Task description:
Give a verbatim copy of the lines below, minus the pictures.

Collected material:
──────────
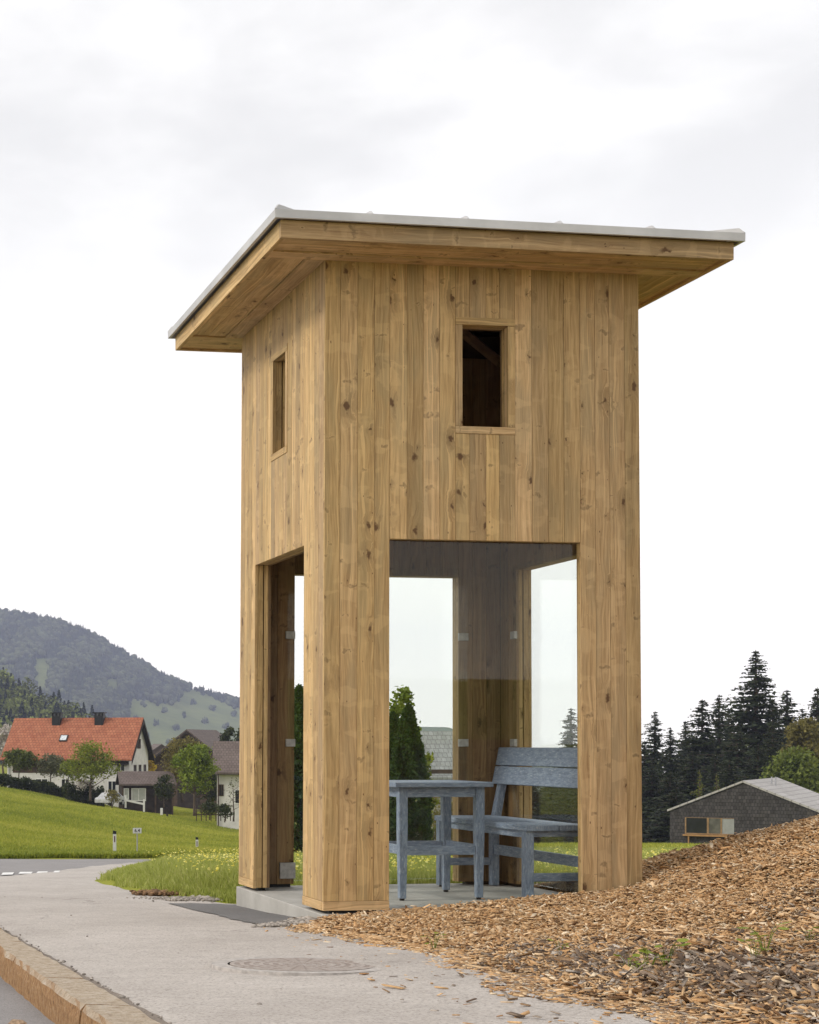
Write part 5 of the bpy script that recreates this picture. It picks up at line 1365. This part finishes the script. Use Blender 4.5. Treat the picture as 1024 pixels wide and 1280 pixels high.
cc = np.where(kd_[:, None] == 1, np.array([.12, .14, .035]), np.array([.016, .024, .015])) * rng.uniform(.7, 1.4, (N, 1))
def leafy_forest(name, P, h, kd, cc, seed):
    """crowns made of many small leaf clumps, for woods near enough to show it"""
    rs = np.random.default_rng(seed); PP, SS, CC = [], [], []
    for p, hh, k, c in zip(P, h, kd, cc):
        nn = 240; f = rs.random(nn); a = rs.uniform(0, 6.28, nn)
        if k == 0: r_ = .19 * hh * (1 - f) ** .8 * rs.uniform(.5, 1.15, nn); z = f * hh
        else:
            q = rs.normal(0, 1, (nn, 3)); q /= np.linalg.norm(q, axis=1, keepdims=True); q *= rs.uniform(.6, 1.05, (nn, 1)); lob = 1 + .25 * np.sin(a * 3 + p[0]); r_ = None
            Q = np.stack([q[:, 0] * .33 * hh * lob, q[:, 1] * .33 * hh * lob, .55 * hh + q[:, 2] * .42 * hh], -1)
        if k == 0: Q = np.stack([np.cos(a) * r_, np.sin(a) * r_, z], -1)
        PP.append(Q + p); SS.append(np.full(nn, .075 * hh if k else .06 * hh)); CC.append(np.repeat(c[None], nn, 0) * rs.uniform(.55, 1.45, (nn, 1)))
    V, F = quads(np.concatenate(PP), np.concatenate(SS), .9, 1.3)
    o = np_mesh(name, V, F, M['forest'], rgb=np.concatenate(CC)); o['kind'] = 'stuff'
leafy_forest('hill_forest', np.stack([Xq, Yq, Zq - .5], -1), rng.uniform(10, 17, N), kd_, cc, 82)

# ------------------------------------------------------------------ the air
hv = MB().box((-1500, -320, -90), (1500, 3300, 235))
hm = bpy.data.materials.new('haze air'); hm.use_nodes = True; t = hm.node_tree; t.nodes.clear()
ho = t.nodes.new('ShaderNodeOutputMaterial'); pv = t.nodes.new('ShaderNodeVolumePrincipled'); pv.inputs['Density'].default_value = 1.9e-4; pv.inputs['Color'].default_value = (.68, .74, 1, 1); pv.inputs['Anisotropy'].default_value = .2
t.links.new(pv.outputs[0], ho.inputs['Volume'])
hz = hv.build('haze', hm); hz['kind'] = 'stuff'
──────────
Written reply:
Write part 5 of the bpy script that recreates this picture. It picks up at line 1365. This part finishes the script. Use Blender 4.5. Treat the picture as 1024 pixels wide and 1280 pixels high.
cc = np.where(kd_[:, None] == 1, np.array([.12, .14, .035]), np.array([.016, .024, .015])) * rng.uniform(.7, 1.4, (N, 1))
def leafy_forest(name, P, h, kd, cc, seed):
    """crowns made of many small leaf clumps, for woods near enough to show it"""
    rs = np.random.default_rng(seed); PP, SS, CC = [], [], []
    for p, hh, k, c in zip(P, h, kd, cc):
        nn = 240; f = rs.random(nn); a = rs.uniform(0, 6.28, nn)
        if k == 0: r_ = .19 * hh * (1 - f) ** .8 * rs.uniform(.5, 1.15, nn); z = f * hh
        else:
            q = rs.normal(0, 1, (nn, 3)); q /= np.linalg.norm(q, axis=1, keepdims=True); q *= rs.uniform(.6, 1.05, (nn, 1)); lob = 1 + .25 * np.sin(a * 3 + p[0]); r_ = None
            Q = np.stack([q[:, 0] * .33 * hh * lob, q[:, 1] * .33 * hh * lob, .55 * hh + q[:, 2] * .42 * hh], -1)
        if k == 0: Q = np.stack([np.cos(a) * r_, np.sin(a) * r_, z], -1)
        PP.append(Q + p); SS.append(np.full(nn, .075 * hh if k else .06 * hh)); CC.append(np.repeat(c[None], nn, 0) * rs.uniform(.55, 1.45, (nn, 1)))
    V, F = quads(np.concatenate(PP), np.concatenate(SS), .9, 1.3)
    o = np_mesh(name, V, F, M['forest'], rgb=np.concatenate(CC)); o['kind'] = 'stuff'
leafy_forest('hill_forest', np.stack([Xq, Yq, Zq - .5], -1), rng.uniform(10, 17, N), kd_, cc, 82)

# ------------------------------------------------------------------ the air
hv = MB().box((-1500, -320, -90), (1500, 3300, 235))
hm = bpy.data.materials.new('haze air'); hm.use_nodes = True; t = hm.node_tree; t.nodes.clear()
ho = t.nodes.new('ShaderNodeOutputMaterial'); pv = t.nodes.new('ShaderNodeVolumePrincipled'); pv.inputs['Density'].default_value = 1.9e-4; pv.inputs['Color'].default_value = (.68, .74, 1, 1); pv.inputs['Anisotropy'].default_value = .2
t.links.new(pv.outputs[0], ho.inputs['Volume'])
hz = hv.build('haze', hm); hz['kind'] = 'stuff'